Prestasi yang mengagumkan dari Ara telah mendorong Kementerian Pendidikan dan Kebudayaan memberinya Penghargaan Kebudayaan untuk kategori Anak dan Remaja pada 2015. “Saya sangat bangga dengan penghargaan ini. Penghargaan ini makin melecut saya untuk menciptakan kreasi tari baru di masa datang. Saya tertantang untuk membawa seni tari Nusantara ke panggung dunia,” tekadnya.

Ara adalah satu fenomena menarik. Seorang remaja yang tumbuh di kota metropolitan Jakarta seperti dia justru tertarik untuk menggarap tari tradisi yang ada di Nusantara ini menjadi tari kontemporer. “Saya tertarik dengan seni tari tradisi, namun saya kemudian mengolahnya menjadi tari baru yang sesuai dengan selera yang berkembang saat ini,” katanya.

Lulusan SMA Angkasa 2, Halim Perdanakusuma, Jakarta Timur, ini akan mengikuti kuliah di STIKOM The London School of Public Relations. Kenapa bukan mengikuti jejak orangtuanya kuliah di ISI? “Untuk belajar tari, saya akan berguru langsung pada pakarnya. Tari apa saja.

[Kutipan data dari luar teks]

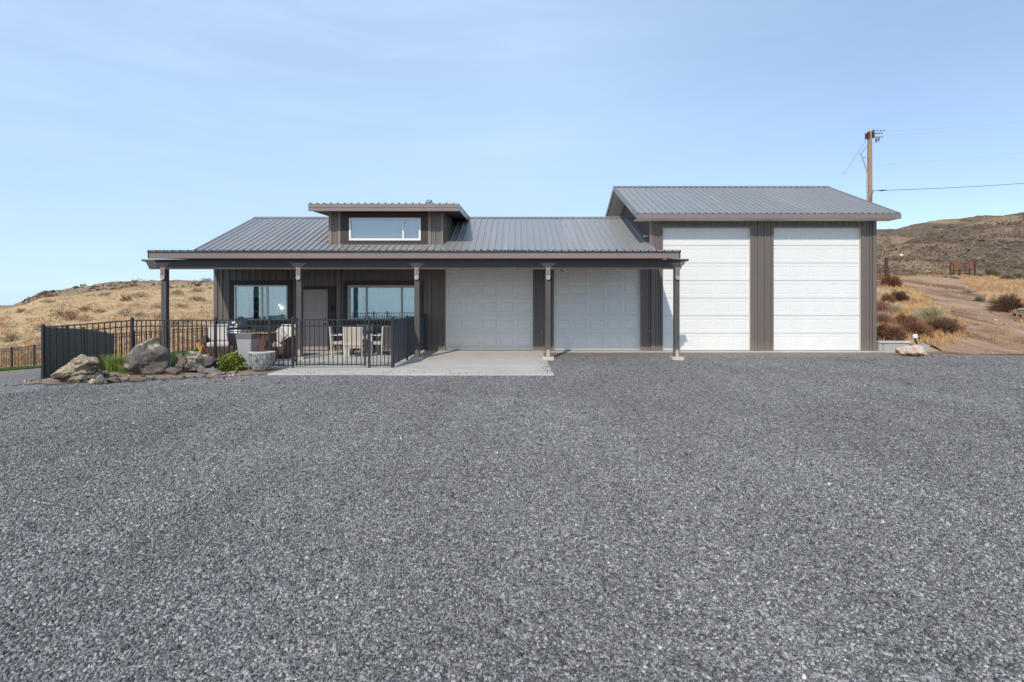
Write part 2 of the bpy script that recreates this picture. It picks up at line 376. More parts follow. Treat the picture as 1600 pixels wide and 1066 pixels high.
def mesh_screen():
    m, nt, b = mat('dark_mesh_screen')
    out = nt.nodes['Material Output']
    b.inputs['Base Color'].default_value = (.042, .055, .072, 1); b.inputs['Roughness'].default_value = .6
    t = N(nt, 'ShaderNodeBsdfTransparent')
    mx = nt.nodes.new('ShaderNodeMixShader'); mx.inputs[0].default_value = .78
    L(nt, t.outputs[0], mx.inputs[1]); L(nt, b.outputs[0], mx.inputs[2]); L(nt, mx.outputs[0], out.inputs[0]); return m
M['screen'] = mesh_screen()
def emit(name, c, s):
    m, nt, b = mat(name); b.inputs['Emission Color'].default_value = rgba(c); b.inputs['Emission Strength'].default_value = s; return m
M['bulb'] = emit('lit_bulb', (1, .85, .6), 1.6)

# ------------------------------------------------------------------ mesh builder
def tag(o, label=None, cat=None, group=None, kind=None):
    if label: o['label'] = label
    if cat: o['category'] = cat
    if group: o['group'] = group
    if kind: o['kind'] = kind
    return o
def thing(name, label, cat, loc=(0, 0, 0), group=None, kind=None):
    o = bpy.data.objects.new(name, None); COL.objects.link(o); o.location = loc
    o.empty_display_size = .2
    return tag(o, label, cat, group, kind)
def worldloc(o):
    v = Vector((0, 0, 0))
    while o is not None: v += o.location; o = o.parent
    return v
class MB:
    def __init__(s): s.v = []; s.f = []
    def add(s, vs, fs):
        n = len(s.v); s.v += [tuple(p) for p in vs]; s.f += [tuple(i+n for i in f) for f in fs]; return s
    def box(s, x0, x1, y0, y1, z0, z1):
        if x0 > x1: x0, x1 = x1, x0
        if y0 > y1: y0, y1 = y1, y0
        if z0 > z1: z0, z1 = z1, z0
        return s.add([(x0,y0,z0),(x1,y0,z0),(x1,y1,z0),(x0,y1,z0),(x0,y0,z1),(x1,y0,z1),(x1,y1,z1),(x0,y1,z1)],
              [(0,3,2,1),(4,5,6,7),(0,1,5,4),(1,2,6,5),(2,3,7,6),(3,0,4,7)])
    def obox(s, c, size, rot=(0, 0, 0)):
        from mathutils import Euler
        m = Euler(rot).to_matrix(); c = Vector(c)
        vs = [c+m@Vector((a*size[0]/2, b*size[1]/2, d*size[2]/2)) for d in (-1, 1) for a, b in ((-1,-1),(1,-1),(1,1),(-1,1))]
        return s.add(vs, [(0,3,2,1),(4,5,6,7),(0,1,5,4),(1,2,6,5),(2,3,7,6),(3,0,4,7)])
    def bar(s, a, b, w, d=None, up=(0, 0, 1)):
        a = Vector(a); b = Vector(b); d = d or w; t = (b-a).normalized(); u = Vector(up)
        if abs(t.dot(u)) > .98: u = Vector((0, 1, 0))
        x = t.cross(u).normalized(); y = x.cross(t).normalized()
        vs = [p+x*(i*w/2)+y*(j*d/2) for p in (a, b) for i, j in ((-1,-1),(1,-1),(1,1),(-1,1))]
        return s.add(vs, [(0,3,2,1),(4,5,6,7),(0,1,5,4),(1,2,6,5),(2,3,7,6),(3,0,4,7)])
    def tube(s, pts, r, n=8, cap=True):
        pts = [Vector(p) for p in pts]; rs = r if hasattr(r, '__len__') else [r]*len(pts)
        rings = []
        for i, p in enumerate(pts):
            t = (pts[min(i+1, len(pts)-1)]-pts[max(i-1, 0)]).normalized()
            u = Vector((0, 0, 1)) if abs(t.z) < .9 else Vector((1, 0, 0))
            x = t.cross(u).normalized(); y = x.cross(t)
            rings.append([p+(x*math.cos(k*2*math.pi/n)+y*math.sin(k*2*math.pi/n))*rs[i] for k in range(n)])
        vs = [v for rr in rings for v in rr]; fs = []
        for i in range(len(pts)-1):
            for k in range(n):
                k2 = (k+1) % n; fs.append((i*n+k, i*n+k2, (i+1)*n+k2, (i+1)*n+k))
        if cap: fs.append(tuple(range(n))[::-1]); fs.append(tuple((len(pts)-1)*n+k for k in range(n)))
        return s.add(vs, fs)
    def lathe(s, prof_, c, n=24, squash=1):
        vs = [(c[0]+r*math.cos(k*2*math.pi/n), c[1]+squash*r*math.sin(k*2*math.pi/n), c[2]+z) for r, z in prof_ for k in range(n)]
        fs = []
        for i in range(len(prof_)-1):
            for k in range(n):
                k2 = (k+1) % n; fs.append((i*n+k, i*n+k2, (i+1)*n+k2, (i+1)*n+k))
        fs.append(tuple(range(n))[::-1]); fs.append(tuple((len(prof_)-1)*n+k for k in range(n)))
        return s.add(vs, fs)
    def prism(s, poly, a0, a1, axis='y'):
        """2-D outline extruded along an axis (y: outline in x,z; x: outline in y,z; z: outline in x,y)"""
        def P(p, a): return (p[0], a, p[1]) if axis == 'y' else (a, p[0], p[1]) if axis == 'x' else (p[0], p[1], a)
        n = len(poly); vs = [P(p, a0) for p in poly]+[P(p, a1) for p in poly]
        fs = [tuple(range(n)), tuple(range(2*n-1, n-1, -1))]+[(i, i+n, (i+1) % n+n, (i+1) % n) for i in range(n)]
        return s.add(vs, fs)
    def build(s, name, m, parent=None, smooth=False, bevel=0, recalc=True, local=False, label=None):
        me = bpy.data.meshes.new(name)
        off = Vector((0, 0, 0)) if (parent is None or local) else worldloc(parent)
        me.from_pydata([(p[0]-off.x, p[1]-off.y, p[2]-off.z) for p in s.v], [], s.f)
        if recalc:
            import bmesh
            bm = bmesh.new(); bm.from_mesh(me); bmesh.ops.recalc_face_normals(bm, faces=bm.faces); bm.to_mesh(me); bm.free()
        if smooth:
            for p in me.polygons: p.use_smooth = True
        me.materials.append(M[m] if isinstance(m, str) else m)
        o = bpy.data.objects.new(name, me); COL.objects.link(o)
        if parent is not None: o.parent = parent
        if bevel:
            b = o.modifiers.new('bevel', 'BEVEL'); b.width = bevel; b.segments = 2; b.limit_method = 'ANGLE'
        if label: o['label'] = label
        return o
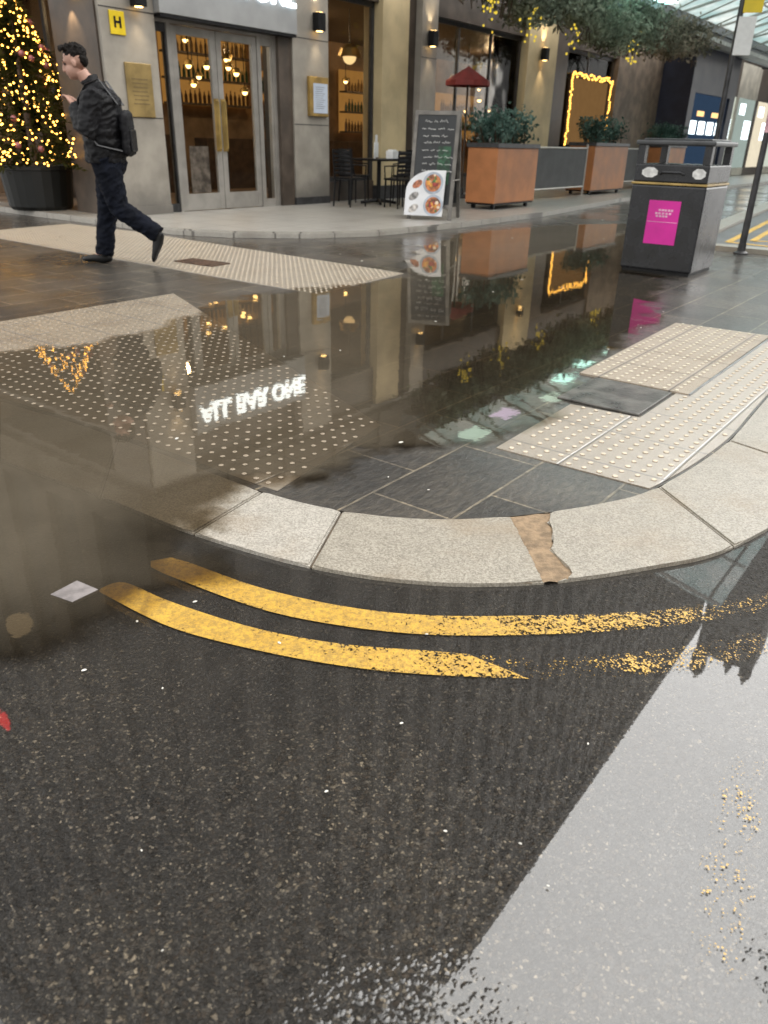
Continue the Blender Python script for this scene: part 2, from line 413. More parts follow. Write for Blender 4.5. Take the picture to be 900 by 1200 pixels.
for path0, path1 in ((KIN, KOUT),):
    i0, i1, j0, j1 = nearest(KIN, (.36, 2.33)), nearest(KIN, (.7, 2.43)), nearest(KOUT, (.38, 1.9)), nearest(KOUT, (.62, 1.94))
    a = seg(KIN, i0, i1, 8); b = seg(KOUT, j0, j1, 8)
    mb = MB()
    gr = []
    for u in range(9):
        gr.append([mb.bm.verts.new((*a[u].lerp(b[u], v/10).xy, -.003+.006*mnoise.noise(Vector((u*.9, v*.8, 3))))) for v in range(11)])
    for u in range(8):
        for v in range(10): mb.bm.faces.new((gr[u][v], gr[u+1][v], gr[u+1][v+1], gr[u][v+1]))
    o = mb.build('joint_filling', M_DIRT, kerb, smooth=True, recalc='up'); o.matrix_parent_inverse = Matrix.Translation(kerb.location).inverted()
    # bedding under all stones
    a = seg(KIN, 0, len(KIN)-1, 150); b = seg(KOUT, 0, len(KOUT)-1, 150)
    mb = MB()
    va = [mb.bm.verts.new((p.x, p.y, -.0085)) for p in a]; vb = [mb.bm.verts.new((p.x, p.y, -.0085)) for p in b]
    for q in range(150): mb.bm.faces.new((va[q], va[q+1], vb[q+1], vb[q]))
    o = mb.build('kerb_bed', simple('kerb_bed', (.10, .075, .05), .8, 0, .4, 12, .4), kerb, recalc='up'); o.matrix_parent_inverse = Matrix.Translation(kerb.location).inverted()

def inside(poly, x, y):
    c = False; n = len(poly); j = n-1
    for i in range(n):
        xi, yi = poly[i]; xj, yj = poly[j]
        if (yi > y) != (yj > y) and x < (xj-xi)*(y-yi)/(yj-yi)+xi: c = not c
        j = i
    return c
def sdist(poly, x, y):
    d = 1e9; n = len(poly)
    for i in range(n):
        ax, ay = poly[i]; bx, by = poly[(i+1) % n]
        ex, ey = bx-ax, by-ay; t = max(0, min(1, ((x-ax)*ex+(y-ay)*ey)/(ex*ex+ey*ey+1e-12)))
        d = min(d, math.hypot(x-ax-ex*t, y-ay-ey*t))
    return d if inside(poly, x, y) else -d
def tactile(name, poly, mat, z=.004, pitch=.0645, r=.0125, h=.0055, hole=None, seg_=8):
    """blister paving: a sheet with real domes in rows; polygon in (s, -o)"""
    mb = MB(); bm = mb.bm
    mb.prism(poly, -.02, z)
    xs = [p[0] for p in poly]; ys = [p[1] for p in poly]
    i0, i1 = int(min(xs)/pitch)-1, int(max(xs)/pitch)+1; j0, j1 = int(min(ys)/pitch)-1, int(max(ys)/pitch)+1
    for i in range(i0, i1+1):
        for j in range(j0, j1+1):
            x, y = (i+.5)*pitch, (j+.5)*pitch
            if sdist(poly, x, y) < .022: continue
            if hole and sdist(hole, x, y) > -.02: continue
            if random.random() < .012: continue
            hh = h*random.uniform(.8, 1.05); rr = r*random.uniform(.92, 1.06)
            rings = []
            for q, (a, b) in enumerate(((1, 0), (.9, .55), (.62, .93))):
                rings.append([bm.verts.new((x+rr*a*math.cos(2*PI*k/seg_), y+rr*a*math.sin(2*PI*k/seg_), z+hh*b)) for k in range(seg_)])
            for r0, r1 in zip(rings, rings[1:]):
                for k in range(seg_): bm.faces.new((r0[k], r0[(k+1) % seg_], r1[(k+1) % seg_], r1[k]))
            bm.faces.new(rings[-1])
    return tag(mb.build(name, mat, loc=(P0.x, P0.y, 0), rot=RZ, recalc=False), kind='structure')
def sl(pts): return [(loc(*p)[0], -loc(*p)[1]) for p in pts]
# right-hand panel follows the kerb
ki = [p for p in KIN if 1.0 < p.x < 2.6 and p.y < 4.9]
right = [(-5.16, -8.62), (-4.4, -8.60), (-3.9, -8.40), (-2.2, -8.38), (-1.7, -8.40)] 
kpts = sl([(p.x-.010*.8, p.y+.010*.6) for p in KIN if p.x > .98 and loc(p.x, p.y)[0] < -1.7 and p.y < 6])
rp = right + [k for k in reversed(kpts)]
far = [(-3.86, -9.0), (-2.1, -8.99), (-2.14, -8.36), (-3.86, -8.40)]
rp = [(-5.16, -8.62), (-4.4, -8.60), (-4.37, -8.94), (-3.85, -8.94), (-3.85, -9.012), (-1.7, -9.0)] + [k for k in reversed(kpts)]
tactile('tactile_paving', rp, M_TACT, h=.0065)
tactile('tactile_paving', far, M_TACT2, z=.011, h=.0065)
kl = sl([(p.x+.03*.6, p.y+.03) for p in KIN if -3.2 < p.x < -.40])
lp = [(-3.87, -4.89), (-5.25, -8.08)] + [k for k in reversed(kl)] + [(-6.2, -4.9)]
tactile('tactile_paving', lp, M_TACTD, z=.0015, h=.0058, r=.0135)
tactile('tactile_paving', [(-3.05, .1), (-1.55, .3), (-1.45, -1.2), (-1.7, -5.6), (-3.1, -5.75)], M_TACT, h=.006, seg_=6)
# smooth metal-edged cover slab inside the right panel
mb = MB(); mb.box(-4.355, -3.885, -8.925, -8.505, 0, .012, .004)
tag(mb.build('access_cover', simple('worn_cover', (.10, .095, .085), .3, .2, .5, 9, .3), loc=(P0.x, P0.y, 0), rot=RZ), 'smooth grey rectangular access cover set in the cream tactile paving', 'access cover')
mb = MB(); mb.box(-3.86, -2.1, -9.011, -9.0015, 0, .0125)
tag(mb.build('metal_strip', simple('strip_steel', (.35, .36, .37), .35, .8), loc=(P0.x, P0.y, 0), rot=RZ), 'thin metal edging strip across the cream tactile paving', 'metal strip')
mb = MB(); mb.box(-.26, .26, -.13, .13, 0, .014, .004)
for k in range(9): mb.box(-.23+k*.052, -.20+k*.052, -.10, .10, .013, .018)
tag(mb.build('drain_cover', simple('rust_iron', (.10, .06, .04), .6, .3, .5, 20, .4), loc=(-1.88, 7.9, .003), rot=R(-32)), 'rusty brown drain cover set in the far cream tactile strip', 'drain cover')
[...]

Yang saya pikir selama ini, tari kita kurang sekali dikomunikasikan kepada publik dengan baik. Saya percaya, dengan komunikasi yang baik, saya bisa mengangkat tari tradisi ke panggung dunia. Salah satu faktor penting untuk itu adalah bagaimana mempromosikannya. Di sinilah peran penting ilmu komunikasi atau public relation yang hendak saya pelajari,” ujar Ara penuh parcaya diri.

Keputusannya itu sesuai dengan motto hidupnya: “Berani melangkah dengan pikiran, hati dan tindakan. Ribuan langkah lebih maju untuk menikmati masa tua sebelum tua”.